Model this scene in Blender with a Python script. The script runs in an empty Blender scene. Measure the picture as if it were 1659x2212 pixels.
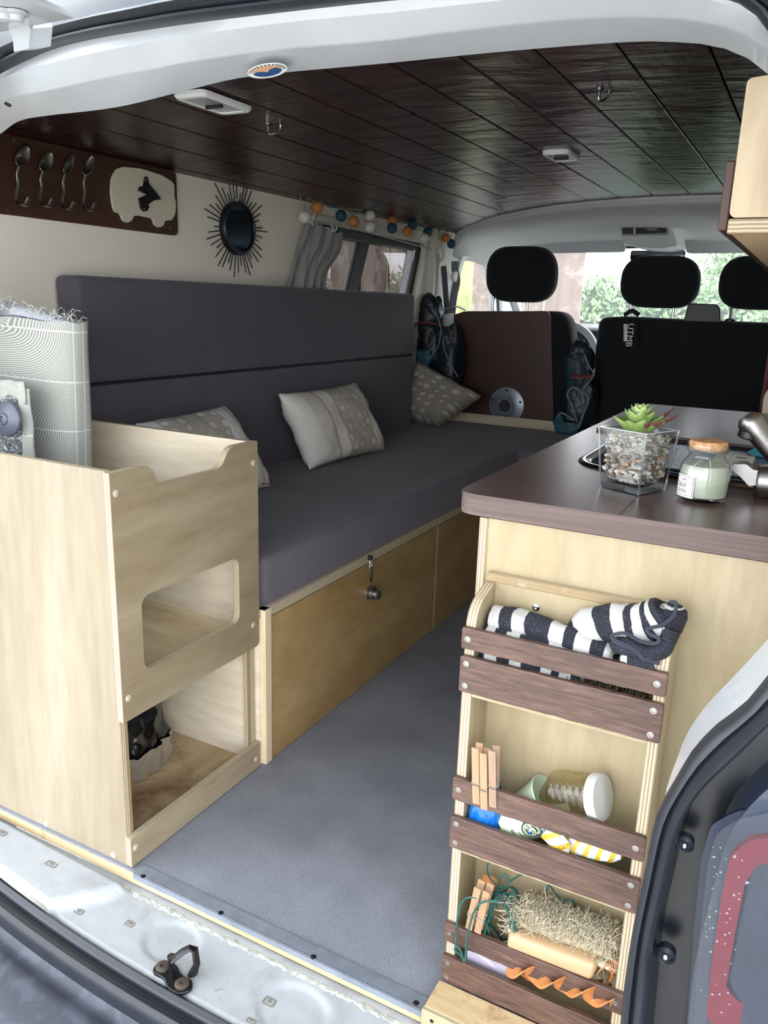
import bpy, bmesh, math, random
from mathutils import Vector, Matrix, noise
from math import sin, cos, pi, radians, sqrt, atan2
random.seed(7)
SC = bpy.context.scene
COL = SC.collection
# ------------------------------------------------------------------ camera
YAW, PIT, ROL, FPX = -0.485, -0.258, 0.032, 1712.27
CAM = Vector((0, 0, 1.0))
_f = Vector((sin(YAW) * cos(PIT), cos(YAW) * cos(PIT), sin(PIT)))
_r = _f.cross(Vector((0, 0, 1))).normalized()
_u = _r.cross(_f)
R2 = cos(ROL) * _r + sin(ROL) * _u
U2 = -sin(ROL) * _r + cos(ROL) * _u
cd = bpy.data.cameras.new('camera')
cam = bpy.data.objects.new('camera', cd)
COL.objects.link(cam)
cd.sensor_fit = 'HORIZONTAL'
cd.sensor_width = 36
cd.lens = FPX * 36 / 1659
cd.clip_start = 0.01
cam.matrix_world = Matrix(((R2.x, U2.x, -_f.x, CAM.x), (R2.y, U2.y, -_f.y, CAM.y), (R2.z, U2.z, -_f.z, CAM.z), (0, 0, 0, 1)))
SC.camera = cam


def P(u, v, x=None, y=None, z=None):
    """the point of the plane x=, y= or z= that the photograph shows at pixel (u, v)"""
    d = R2 * ((u - 829.5) / FPX) - U2 * ((v - 1106.0) / FPX) + _f
    if x is not None:
        return CAM + d * ((x - CAM.x) / d.x)
    if y is not None:
        return CAM + d * ((y - CAM.y) / d.y)
    return CAM + d * ((z - CAM.z) / d.z)


# ------------------------------------------------------------------ world and exposure
w = bpy.data.worlds.new('overcast_sky')
SC.world = w
w.use_nodes = True
nt = w.node_tree
nt.nodes.clear()
wo = nt.nodes.new('ShaderNodeOutputWorld')
bg = nt.nodes.new('ShaderNodeBackground')
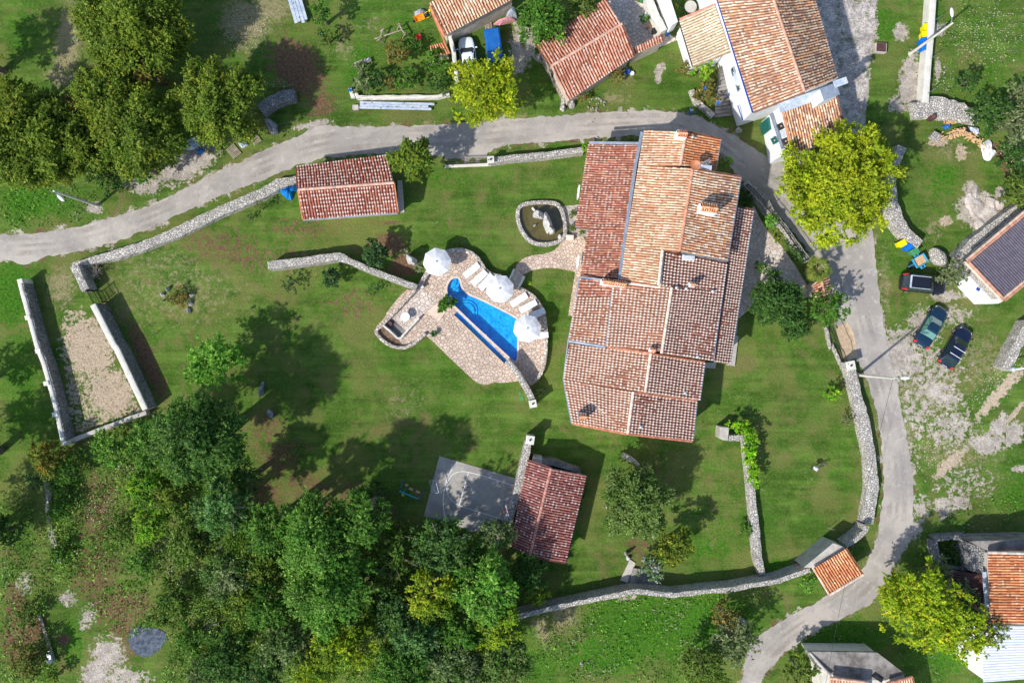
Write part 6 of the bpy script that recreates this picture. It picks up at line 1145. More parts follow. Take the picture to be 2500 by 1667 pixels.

***

Given exercise:
Tally the lines in these entries that have the string "script" in them, then answer with the count and nothing else.

Answer to this problem:
2